You see, 2013 marks the tenth year anniversary of RX Bandits releasing their landmark album 'The Resignation'. And to honor the occasion, the band is playing the whole album on tour and putting out a new EP.

Two exciting events that may surprise long-time fans, who weren't necessarily sure of the next time they were going to see or hear the band.
"A lot of bands will mark the ten-year celebration on an album as a good business move," says RX guitarist Steve Choi. "But for us, we look back on that record, and we're like 'we're really proud of ourselves for what we did when were 22'. It's not embarrassing! That record was responsible for a lot of our career."

A creative and commercial watershed, 'The Resignation' showed RX Bandits further augmenting their sound with a more complex palette, incorporating elements of Latin, prog-rock, dub and blues - ideas they further transformed through 2006's... 'And the Battle Begun' and 2009's 'Mandala'.
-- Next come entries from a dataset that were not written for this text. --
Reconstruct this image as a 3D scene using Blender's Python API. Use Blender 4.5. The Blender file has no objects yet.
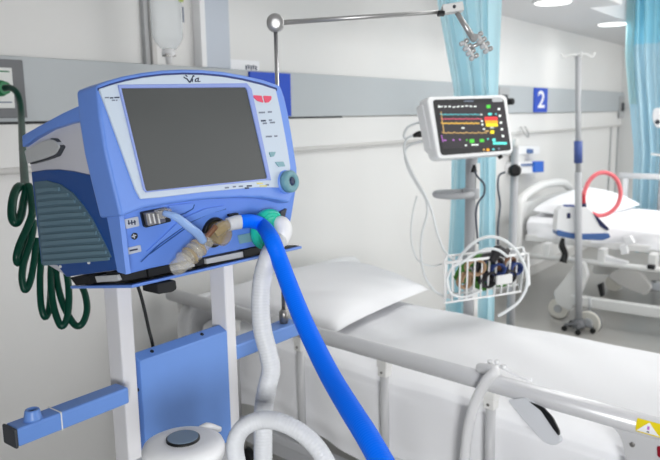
import bpy, bmesh, math, random
import numpy as np
from mathutils import Vector, Matrix
random.seed(4)
S = bpy.context.scene
COL = S.collection

# ------------------------------------------------------------------ camera model (measured vanishing points)
F = 692.0; CXP, CYP = 330.0, 230.0; H = 1.70
_a = np.array([-909., -98., F]); _b = np.array([540., -123., F])
_X = _b / np.linalg.norm(_b); _Y = _a - (_a @ _X) * _X; _Y /= np.linalg.norm(_Y)
_Z = np.cross(_X, _Y)
if _Z[1] > 0: _Z = -_Z
RM = np.stack([_X, _Y, _Z])
CAM = np.array([0., 0., H])
def ray(px, py): return RM @ np.array([px - CXP, py - CYP, F])
def P(px, py, ax, v):
    d = ray(px, py); t = (v - CAM[ax]) / d[ax]
    return Vector(CAM + t * d)
def PY(px, py, y): return P(px, py, 1, y)
def PX(px, py, x): return P(px, py, 0, x)
def PZ(px, py, z): return P(px, py, 2, z)
def PD(px, py, depth): return Vector(CAM + ray(px, py) * depth / F)     # at a forward distance
class Plane:
    def __init__(s, p, n):
        s.p = np.array(p, float); s.n = np.array(n, float); s.n /= np.linalg.norm(s.n); s.N = Vector(s.n)
    def __call__(s, px, py, off=0.0):
        d = ray(px, py); q = s.p + s.n * off
        t = ((q - CAM) @ s.n) / (d @ s.n)
        return Vector(CAM + t * d)

# ------------------------------------------------------------------ materials
def lin(c):
    r = []
    for v in c[:3]:
        v /= 255.0
        r.append(v / 12.92 if v <= .04045 else ((v + .055) / 1.055) ** 2.4)
    return (*r, 1.0)
MATS = {}
def mat(name, rgb, rough=.45, metal=0.0, trans=0.0, emit=0.0, noise=0.0, nscale=30.0, bump=0.0, bscale=60.0, alpha=1.0, spec=.5, sheen=0.0, sss=0.0, ior=1.45):
    m = bpy.data.materials.new(name); m.use_nodes = True
    nt = m.node_tree; b = nt.nodes['Principled BSDF']
    c = lin(rgb)
    b.inputs['Base Color'].default_value = c
    b.inputs['Roughness'].default_value = rough
    b.inputs['Metallic'].default_value = metal
    b.inputs['Transmission Weight'].default_value = trans
    b.inputs['Alpha'].default_value = alpha
    b.inputs['IOR'].default_value = ior
    b.inputs['Specular IOR Level'].default_value = spec
    if emit:
        b.inputs['Emission Color'].default_value = c; b.inputs['Emission Strength'].default_value = emit
    tc = nt.nodes.new('ShaderNodeTexCoord')
    nz = nt.nodes.new('ShaderNodeTexNoise'); nz.inputs['Scale'].default_value = nscale; nz.inputs['Detail'].default_value = 3
    nt.links.new(tc.outputs['Object'], nz.inputs['Vector'])
    mr = nt.nodes.new('ShaderNodeMapRange')
    mr.inputs['To Min'].default_value = max(0.02, rough - .05); mr.inputs['To Max'].default_value = min(1, rough + .05)
    nt.links.new(nz.outputs['Fac'], mr.inputs['Value']); nt.links.new(mr.outputs['Result'], b.inputs['Roughness'])
    if noise:
        mx = nt.nodes.new('ShaderNodeMix'); mx.data_type = 'RGBA'
        mx.inputs['A'].default_value = tuple(x * (1 - noise) for x in c[:3]) + (1,)
        mx.inputs['B'].default_value = tuple(min(1, x * (1 + noise)) for x in c[:3]) + (1,)
        nt.links.new(nz.outputs['Fac'], mx.inputs['Factor']); nt.links.new(mx.outputs['Result'], b.inputs['Base Color'])
    if bump:
        n2 = nt.nodes.new('ShaderNodeTexNoise'); n2.inputs['Scale'].default_value = bscale; n2.inputs['Detail'].default_value = 4
        nt.links.new(tc.outputs['Object'], n2.inputs['Vector'])
        bp = nt.nodes.new('ShaderNodeBump'); bp.inputs['Strength'].default_value = bump; bp.inputs['Distance'].default_value = .01
        nt.links.new(n2.outputs['Fac'], bp.inputs['Height']); nt.links.new(bp.outputs['Normal'], b.inputs['Normal'])
    MATS[name] = m
    return m
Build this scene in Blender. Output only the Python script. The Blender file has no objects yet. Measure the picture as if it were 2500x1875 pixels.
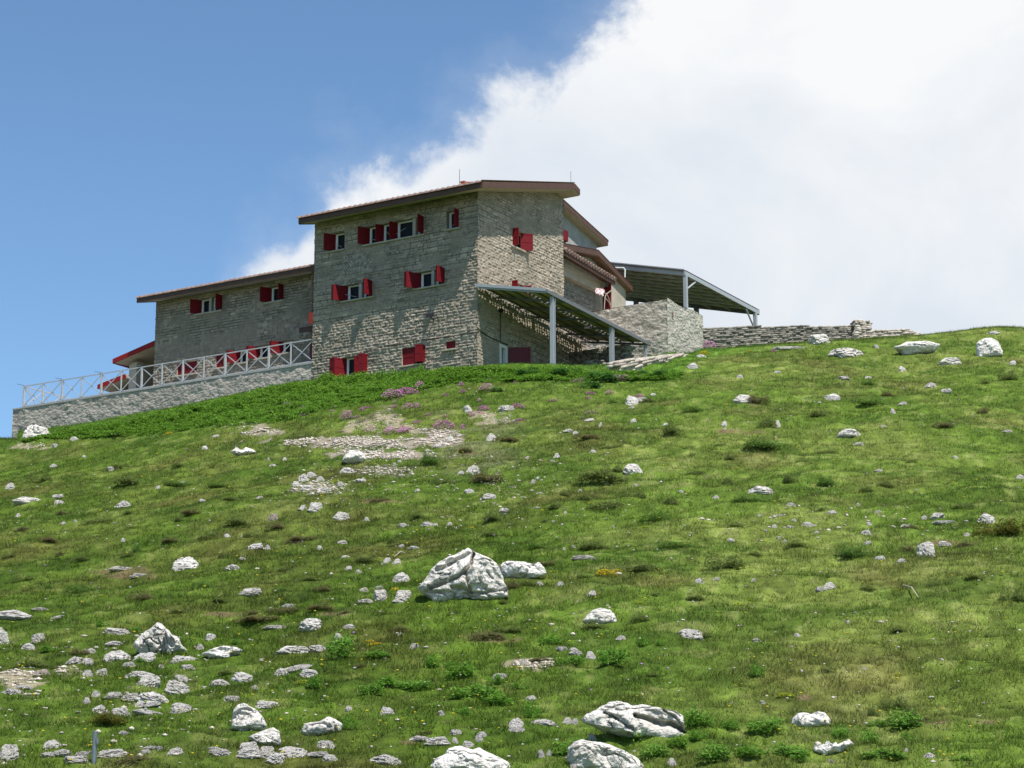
import bpy, bmesh, math, random
import numpy as np
from mathutils import Vector

random.seed(7); RNG = np.random.default_rng(11)
SC = bpy.context.scene
COL = SC.collection
rad = math.radians

# ------------------------------------------------------------------ camera
F_PX, PW, PH = 5385.0, 2500.0, 1875.0
PITCH = math.atan(1252/5385.0)
cam_d = bpy.data.cameras.new("camera"); cam = bpy.data.objects.new("camera", cam_d); COL.objects.link(cam)
cam_d.sensor_width = 36.0; cam_d.lens = F_PX/PW*36.0
cam_d.clip_start = 0.5; cam_d.clip_end = 4000
cam.location = (0, 0, 0); cam.rotation_euler = (rad(90)+PITCH, 0, 0)
SC.camera = cam
SC.view_settings.view_transform = 'Standard'; SC.view_settings.look = 'None'
SC.view_settings.gamma = 1.0; SC.view_settings.exposure = 0.52

# survey frame of the hut: the foot of the tower's front corner, its long front (L) and its side (R)
Lv = np.array([-.848, .530, 0]); Lv /= np.linalg.norm(Lv); Rv = np.array([Lv[1], -Lv[0], 0]); Zv = np.array([0, 0, 1.])
Fv = np.array([0, math.cos(PITCH), math.sin(PITCH)]); Uv = np.array([0, -math.sin(PITCH), math.cos(PITCH)])
def ray(x, y): return np.array([x-PW/2, 0, 0]) + Uv*(PH/2-y) + Fv*F_PX
_r = ray(1165, 905); C0 = _r*(100/_r[1])
def on(x, y, **k):                       # where a sight line meets a wall plane, in hut coordinates (X right, Y back, Z up)
    n, v = list(k.items())[0]
    d = ray(x, y); N = {'X': -Lv, 'Y': Rv, 'Z': Zv}[n]
    P = d*((v + C0@N)/(d@N)) - C0
    return float(-(P@Lv)), float(P@Rv), float(P[2])
def W(X, Y, Z=0.0): return C0 - X*Lv + Y*Rv + np.array([0, 0, Z])

# ------------------------------------------------------------------ sun and sky
S = .47*-Lv + .24*-Rv + Zv; S /= np.linalg.norm(S)
sun_el = math.asin(S[2]); sun_az = math.atan2(S[0], S[1])
sl = bpy.data.lights.new("sun", 'SUN'); so = bpy.data.objects.new("sun", sl); COL.objects.link(so)
sl.energy = 4.9; sl.angle = rad(.55); sl.color = (1.0, .945, .87)
so.rotation_euler = Vector(S).to_track_quat('Z', 'Y').to_euler(); so.location = (20, -30, 90)

world = bpy.data.worlds.new("World"); SC.world = world; world.use_nodes = True
wn = world.node_tree; wn.nodes.clear()
def N_(t, typ, **k):
    n = t.nodes.new(typ)
    for a, b in k.items(): setattr(n, a, b)
    return n
def mth(t, op, a, b=None, c=None, clamp=False):
    n = t.nodes.new('ShaderNodeMath'); n.operation = op; n.use_clamp = clamp
    for i, v in enumerate((a, b, c)):
        if v is None: continue
        if isinstance(v, (int, float)): n.inputs[i].default_value = v
        else: t.links.new(v, n.inputs[i])
    return n.outputs[0]
sky = N_(wn, 'ShaderNodeTexSky', sky_type='NISHITA'); sky.sun_disc = False
sky.sun_elevation = sun_el; sky.sun_rotation = sun_az
sky.altitude = 1900; sky.air_density = 1.0; sky.dust_density = 0.35; sky.ozone_density = 1.8
bg1 = N_(wn, 'ShaderNodeBackground'); bg1.inputs['Strength'].default_value = 0.115
skm = N_(wn, 'ShaderNodeMix', data_type='RGBA', blend_type='MULTIPLY'); skm.inputs[0].default_value = 1.0
wn.links.new(sky.outputs[0], skm.inputs[6]); skm.inputs[7].default_value = (.86, 1.0, 1.03, 1); wn.links.new(skm.outputs[2], bg1.inputs[0])
tcw = N_(wn, 'ShaderNodeTexCoord'); sep = N_(wn, 'ShaderNodeSeparateXYZ'); wn.links.new(tcw.outputs['Generated'], sep.inputs[0])
ysafe = mth(wn, 'MAXIMUM', sep.outputs[1], 0.05)
uu = mth(wn, 'DIVIDE', sep.outputs[0], ysafe); vv = mth(wn, 'DIVIDE', sep.outputs[2], ysafe)
edge = [(-600, 1400), (380, 1300), (540, 760), (575, 690), (600, 620), (650, 568), (720, 545), (780, 480), (850, 440), (950, 410), (1020, 365), (1080, 305),
        (1150, 262), (1230, 195), (1320, 165), (1390, 95), (1450, 25), (1560, -60), (1750, -260), (2600, -700)]
U0, U1, V0, V1 = -.40, .40, .0, .60
def uvdir(x, y):
    r = ray(x, y); return r[0]/r[1], r[2]/r[1]
fc = N_(wn, 'ShaderNodeFloatCurve'); cv = fc.mapping.curves[0]
pts = [uvdir(*p) for p in edge]
pts = [((u-U0)/(U1-U0), (v-V0)/(V1-V0)) for u, v in pts]
pts = [(min(max(a, 0), 1), min(max(b, 0), 1)) for a, b in pts]
cv.points[0].location = pts[0]; cv.points[1].location = pts[-1]
for p in pts[1:-1]: cv.points.new(*p)
for p in cv.points: p.handle_type = 'AUTO_CLAMPED'
fc.mapping.update()
un = mth(wn, 'DIVIDE', mth(wn, 'SUBTRACT', uu, U0), U1-U0, clamp=True)
wn.links.new(un, fc.inputs['Value'])
vedge = mth(wn, 'ADD', mth(wn, 'MULTIPLY', fc.outputs[0], V1-V0), V0)
cmb = N_(wn, 'ShaderNodeCombineXYZ'); wn.links.new(uu, cmb.inputs[0]); wn.links.new(vv, cmb.inputs[1])
def wnoise(scale, det, rough, dist=0.0, off=0.0):
    mp = N_(wn, 'ShaderNodeMapping'); mp.inputs['Location'].default_value = (off, off*.7, off*.3)
    wn.links.new(cmb.outputs[0], mp.inputs[0])
    n = N_(wn, 'ShaderNodeTexNoise'); n.inputs['Scale'].default_value = scale; n.inputs['Detail'].default_value = det
    n.inputs['Roughness'].default_value = rough; n.inputs['Distortion'].default_value = dist
    wn.links.new(mp.outputs[0], n.inputs['Vector']); return n.outputs[0]
n1 = wnoise(17, 9, .60, .25, 1.7); n2 = wnoise(52, 6, .62, 0, 5.1)
dlt = mth(wn, 'SUBTRACT', vedge, vv)
dlt = mth(wn, 'ADD', dlt, mth(wn, 'MULTIPLY', mth(wn, 'SUBTRACT', n1, .5), .115))
dlt = mth(wn, 'ADD', dlt, mth(wn, 'MULTIPLY', mth(wn, 'SUBTRACT', n2, .5), .040))
mr = N_(wn, 'ShaderNodeMapRange', interpolation_type='SMOOTHSTEP'); mr.inputs['From Min'].default_value = -.006; mr.inputs['From Max'].default_value = .024
wn.links.new(dlt, mr.inputs['Value'])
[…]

"We've pretty much had the same lineup since 2002, right around the time we were recording 'The Resignation'," explains RX frontman Matt Embree.
"And we've kind of done things the same way since then. It's been putting a premium on musicianship. For our records, we'll rehearse a sickening amount and work out all the kinks in the same room. And then, when we record, we'll leave parts in the songs wide open, where we can make something really cool happen. It gives our material life."

Still, after six studio albums, a few side projects, some record company kerfuffles and few thousand shows (including stints at Warped, Bonnaroo and Coachella), RX needed a break. In mid-2011, they announced a touring hiatus, leading to some rampant speculation on the band's future.
"It was always open ended on what we were going to do next," says Embree. "I do wish we had been more clear."

"We only wanted to come back when it felt right," adds Choi. "There had to be a moment when we could take stock in everything, get on the same page and see RX for what it was. So it could have been a six month break. Or eight years. It just happened to be about two."

Along with a tour (complete with horns), RX will be releasing a covers EP in the near future, the band's first recorded material in four years.
While not new songs, the record - featuring covers of everyone from Weezer to Fugazi to Blonde Redhead - still showcases the band's eclectic tastes and expert musicianship.

"We wanted to do the songs we love, whether they were obscure or popular," says Choi. And the bonus of getting material out now is apparent. "Putting out new music now...it was an easy way to get back into the recording groove."

A covers EP in tow, the band will be hitting the road for a summer tour, both across the U.S. and in several European festivals, including Reading and Leeds. "Our fans love us most for our live shows, and we're really here to celebrate the fans," says Embree (which helps explain the band's quote plastered across their social media accounts: "We are a band with the greatest fans in the world. You're either in, or you're out")
"And you can't replace a good live show," adds the singer. "You can't replace the thousands of hours it took to get there."

Still, beyond the tour and the EP, the group has no firm plans, content to see where the road takes them.

"I liked to say we live in a garden of ambiguity," says Choi, laughing.
"Let's just say whatever we're doing, we're always evolving and changing, never resting our creative laurels."